Bisweilen stört mich persönlich an manchen Stellen eine vom Lesefluss ablenkende Vielzahl von Fußnoten (zB S. 16, Fn. 3 - 6 oder S. 17, Fn. 7 - 13) bzw. eine z. B. auf S. 21 in den Fn. 31 - 33 stattfindende Paralleldiskussion. Wenn man schließlich den Satz im Text S. 70 - 71 mit den Fn. 20 - 23 zusammen liest, kann man dies entweder als ein geradezu kleistisches Leseerlebnis empfinden oder man stutzt schlicht (Was will mir der Autor eigentlich sagen oder beweisen?).
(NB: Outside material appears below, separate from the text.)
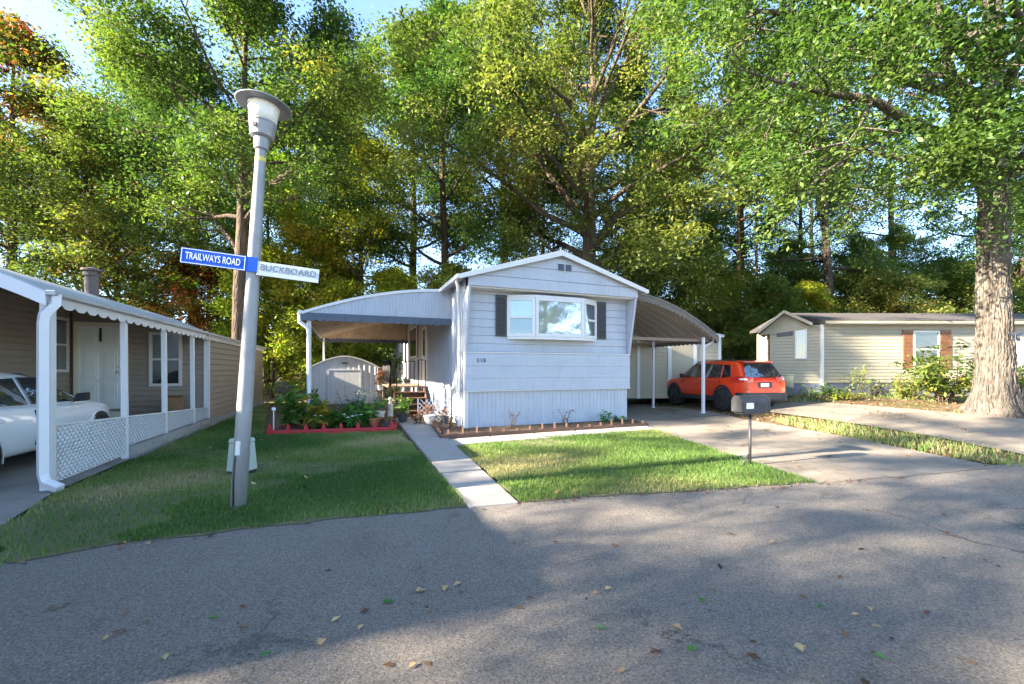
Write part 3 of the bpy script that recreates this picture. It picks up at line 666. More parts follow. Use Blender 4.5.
# bay window: a wide centre light between two angled sash lights
zb, zt_ = 2.36, 3.30
bayp = [(1.08, .0), (1.74, -.30), (3.16, -.30), (3.74, .0)]
bay = MB(); bay.prism([(x, y-.02, zb-.10) for x, y in bayp]+[(3.74, .03, zb-.10), (1.08, .03, zb-.10)], (0, 0, .07)); bay.prism([(x, y-.02, zt_+.03) for x, y in bayp]+[(3.74, .03, zt_+.03), (1.08, .03, zt_+.03)], (0, 0, .06))
bw = bay.build('bay_window', M['white_trim'], home, bevel=.006)
for i in range(3):
    a = Vector((*bayp[i], 0)); b = Vector((*bayp[i+1], 0)); u = (b-a).normalized(); n_ = Vector((u.y, -u.x, 0)); L = (b-a).length
    f = MB()
    def bb(x0, x1, z0, z1, o0, o1):
        P = [a+u*x0+n_*o0, a+u*x1+n_*o0, a+u*x1+n_*o1, a+u*x0+n_*o1]; f.prism([(p.x, p.y, z0) for p in P], (0, 0, z1-z0))
    t = .085
    bb(0, t, zb-.03, zt_+.03, -.03, .03); bb(L-t, L, zb-.03, zt_+.03, -.03, .03); bb(t, L-t, zb-.03, zb+.05, -.03, .03); bb(t, L-t, zt_-.05, zt_+.03, -.03, .03)
    if i != 1: bb(t, L-t, zb+.43, zb+.49, -.02, .035)
    f.build('frame', M['white_trim'], bw, bevel=.004)
    def pane(z0, z1, m):
        A = a+u*t+n_*.004; B = a+u*(L-t)+n_*.004; g = MB(); g.quad((A.x, A.y, z0), (B.x, B.y, z0), (B.x, B.y, z1), (A.x, A.y, z1)); g.build('pane', M[m], bw)
    if i == 1: pane(zb+.05, zt_-.05, 'glass_sky')
    elif i == 0: pane(zb+.05, zb+.43, 'glass_teal'); pane(zb+.49, zt_-.05, 'glass_blind')
    else: pane(zb+.05, zb+.43, 'glass'); pane(zb+.49, zt_-.05, 'glass')
for x0, x1 in ((.77, 1.05), (3.77, 4.05)):
    s_ = MB(); s_.box(x0, x1, -.035, .0, 2.33, 3.38)
    for k in range(22): s_.add([(x0+.03, -.036, 2.38+k*.043), (x1-.03, -.036, 2.38+k*.043), (x1-.03, -.05, 2.40+k*.043), (x0+.03, -.05, 2.40+k*.043)], [(0, 1, 2, 3)])
    s_.build('shutter', M['shutter_black'], home)
nm = mesh_obj('house_number', text_mesh('210', .135, M['black'], .004, 1.25), home); nm.location = (.36, -.098, 1.71); nm.rotation_euler = (R(90), 0, 0)
# side door and side windows below the awning
dr = MB().box(-.05, .0, 5.15, 6.05, .98, 3.06).build('door', M['door_white'], home, bevel=.008)
MB().box(-.06, -.05, 5.4, 5.8, 2.0, 2.95).build('pane', M['glass'], dr)
MB().ball((-.09, 5.25, 1.95), .035).build('handle', M['galv'], dr, smooth=True)
for ya, yb, z0, z1 in ((7.4, 9.0, 2.05, 3.2), (11.2, 12.0, 1.9, 3.2)):
    w_ = MB(); w_.box(-.06, .0, ya-.08, yb+.08, z0-.08, z1+.08); wo = w_.build('window', M['door_white'], home, bevel=.005)
    MB().box(-.068, -.061, ya, (ya+yb)/2-.03, z0, z1).box(-.068, -.061, (ya+yb)/2+.03, yb, z0, z1).build('pane', M['glass'], wo)
    for y0 in (ya-.34, yb+.1): MB().box(-.05, .0, y0, y0+.22, z0-.1, z1+.1).build('shutter', M['beam'], home)

# ------------------------------------------------------------------ arched carport awnings of the white home
def arch_awning(name, label, side, wid, y0, y1, zin, zout, under, val, infill, posts, group=None):
    """side -1: left of the home, +1: right. A shallow barrel sheet from the wall down to the outer gutter"""
    xw = 0 if side < 0 else W
    t = thing(name, label, 'awning', (-1.13, 10.33, 0), ROTZ)
    N = 16
    def X(k): return xw+side*wid*k/N
    def Z(k): return zin-(zin-zout)*(k/N)**1.9
    r1 = MB(); V = []; 
    for k in range(N+1):
        nz = Z(k); V += [(X(k), y0, nz), (X(k), y1, nz), (X(k), y0, nz+.045), (X(k), y1, nz+.045)]
    F = []
    for k in range(N):
        a = 4*k; F += [(a, a+1, a+5, a+4), (a+2, a+6, a+7, a+3), (a, a+4, a+6, a+2), (a+1, a+3, a+7, a+5)]
    F += [(0, 2, 3, 1), (4*N, 4*N+1, 4*N+3, 4*N+2)]
    r1.add(V, F)
    rb = r1                                                                # pan joints seen from below
    for j in range(int((y1-y0)/.42)):
        y = y0+.3+j*.42
        for k in range(N): rb.add([(X(k), y, Z(k)-.022), (X(k+1), y, Z(k+1)-.022), (X(k+1), y+.035, Z(k+1)-.022), (X(k), y+.035, Z(k)-.022), (X(k), y, Z(k)), (X(k+1), y, Z(k+1)), (X(k+1), y+.035, Z(k+1)), (X(k), y+.035, Z(k))], [(0, 1, 2, 3), (0, 4, 5, 1), (3, 2, 6, 7)])
    r1.build('roof_sheet', M[under], t)
    for yb in (np.linspace(y0+.25, y1-.3, 4) if side > 0 else ()):
        MB().box(min(xw, xw+side*(wid-.1)), max(xw, xw+side*(wid-.1)), yb, yb+.08, zout-.12, zout-.03).build('beam', M['beam'], t)
    def scallop(mb, p0, p1, ztop, h, n):
        p0, p1 = Vector(p0), Vector(p1); f = ztop if callable(ztop) else (lambda q: ztop)
        Vt = []; m = n*4
        for i in range(m+1):
            q = i/m; p = p0.lerp(p1, q); d = h*(1-.22*abs(math.cos(math.pi*i/4))**6 if h else 0)
            Vt += [(p.x, p.y, f(q)), (p.x, p.y, f(q)-d)]
        mb.add(Vt, [(2*i, 2*i+1, 2*i+3, 2*i+2) for i in range(m)])
    e = MB()
    for k in range(N): e.prism([(X(k), y0-.015, Z(k)-.01), (X(k+1), y0-.015, Z(k+1)-.01), (X(k+1), y0-.015, Z(k+1)+.06), (X(k), y0-.015, Z(k)+.06)], (0, -.03, 0))
    e.build('edge_trim', M['white_trim' if infill else val], t)
    if infill:
        fi = MB(); fi.rib((xw, y0, 0), (side, 0, 0), (0, -1, 0), wid, zout-.02, lambda q: zin-(zin-zout)*(q/wid)**1.9, .085, .010)
        fi.build('gable_infill', M['white_siding'], t)
        fi = MB(); fi.rib((xw, y1, 0), (side, 0, 0), (0, -1, 0), wid, zout-.02, lambda q: zin-(zin-zout)*(q/wid)**1.9, .17, .010); fi.build('gable_infill', M[under], t)
        v = MB(); scallop(v, (xw, y0-.03, 0), (xw+side*(wid+.03), y0-.03, 0), zout+.02, .19, 22); v.box(min(xw, xw+side*wid), max(xw, xw+side*wid), y0-.028, y0-.014, zout-.10, zout+.03); v.build('valance', M[val], t)
    else:
        v = MB(); scallop(v, (xw, y0-.035, 0), (xw+side*wid, y0-.035, 0), lambda q: zin+.05-(zin-zout)*q**1.9, .24, 24); v.build('valance', M[val], t)
    v = MB(); scallop(v, (xw+side*(wid+.02), y0, 0), (xw+side*(wid+.02), y1, 0), zout+.03, .2, int((y1-y0)*5)); v.build('valance', M[val], t)
    v = MB(); scallop(v, (xw, y1, 0), (xw+side*wid, y1, 0), zout+.02, .2, 22); v.build('valance', M[val], t)
    g = MB(); g.box(min(xw+side*wid, xw+side*(wid+.09)), max(xw+side*wid, xw+side*(wid+.09)), y0-.04, y1, zout-.01, zout+.08); g.build('gutter', M['white_trim'], t, bevel=.012)
    for px_, py_, rr in posts:
        w = Vector((-1.13, 10.33, 0))+E2*px_+D2*py_
        MB().box(px_-rr, px_+rr, py_-rr, py_+rr, ztf(w.x, w.y)-.05, zout+.02).box(px_-rr*1.9, px_+rr*1.9, py_-rr*1.9, py_+rr*1.9, ztf(w.x, w.y)-.05, ztf(w.x, w.y)+.025).build('post', M['porch_white'], t, bevel=.006)
    return t
aw_l = arch_awning('carport_awning', 'arched awning with white ribbed end and dark scalloped edge left of the white home', -1, 3.74, 1.46, 10.2, 3.64, 2.86, 'awning_under', 'dark_valance', True,
            [(-3.6, 1.62, .05), (-3.62, 10.05, .035)])
ds = MB(); ds.tube([(-3.80, 1.5, 2.88), (-3.80, 1.49, 2.66), (-3.62, 1.5, 2.52), (-3.60, 1.52, 2.4), (-3.60, 1.53, .25), (-3.66, 1.4, .12)], .05, 8); ds.build('downspout', M['white_trim'], aw_l, smooth=True)
aw_r = arch_awning('carport_awning', 'arched brown edged carport awning on thin posts right of the white home', 1, 3.62, .1, 8.2, 3.72, 2.50, 'awning_under_light', 'brown_valance', False,
            [(W+3.15, .25, .04), (W+3.15, 2.6, .035), (W+3.15, 5.3, .035)])
ds = MB(); ds.tube([(W+3.66, .3, 2.5), (W+3.6, .3, 2.38), (W+3.2, .28, 2.2), (W+3.19, .28, 1.9)], .03, 8); ds.build('downspout', M['white_trim'], aw_r, smooth=True)

# ------------------------------------------------------------------ entry deck with steps and iron rail, under the left awning
dk = thing('entry_deck', 'weathered wooden entry deck with steps and black iron railing beside the white home', 'steps', (-1.13, 10.33, 0), ROTZ)
p_ = MB()
for k in range(9): p_.box(-1.38, -.06, 4.9+k*.3, 4.9+k*.3+.285, .86, .90)
p_.build('platform', M['wood_old'], dk)
for px_ in (-1.32, -.16):
    for py_ in (4.98, 7.4): MB().box(px_-.05, px_+.05, py_-.05, py_+.05, -.05, .86).build('leg', M['wood_old'], dk)
for k in range(4):
    MB().box(-1.2, -.2, 4.9-.28*(k+1), 4.9-.28*k+.02, .68-.19*k, .72-.19*k).build('tread', M['wood_orange'], dk, bevel=.006)
    MB().box(-1.2, -.2, 4.9-.28*k-.005, 4.9-.28*k+.018, .50-.19*k+(.03 if k == 3 else 0), .68-.19*k).build('riser', M['wood_brown'], dk)
for px_ in (-1.24, -.2): MB().prism([(px_, 4.9, .84), (px_, 3.72, .05), (px_, 3.72, -.05), (px_, 4.1, -.05), (px_, 4.9, .5)], (.04, 0, 0)).build('stringer', M['wood_brown'], dk)
rl = MB()
def rail(a, b, nb):
    a, b = Vector(a), Vector(b)
    for z in (.10, .92): rl.tube([a+Vector((0, 0, z)), b+Vector((0, 0, z))], .016, 6)
    for i in range(nb+1):
        p = a.lerp(b, i/nb); rl.tube([p+Vector((0, 0, 0 if i in (0, nb) else .10)), p+Vector((0, 0, .92))], .020 if i in (0, nb) else .009, 6)
rail((-1.34, 4.95, .90), (-1.34, 7.5, .90), 14); rail((-1.30, 7.5, .90), (-.12, 7.5, .90), 8); rail((-.36, 4.95, .90), (-.12, 4.95, .9), 2); rail((-1.30, 4.95, .90), (-1.1, 4.95, .9), 2)
rl.build('railing', M['iron'], dk, smooth=True)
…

Aber das mag auch eine Frage des persönlichen Stils sein und ändert nichts an der wirklich beeindruckenden gedanklichen Leistung. Insgesamt handelt es sich um eine vorzügliche Arbeit, die sehr zum Nachdenken anregt. Sie liefert einen wirklichen Grundlagenbeitrag zum transnationalen Strafprozessrecht.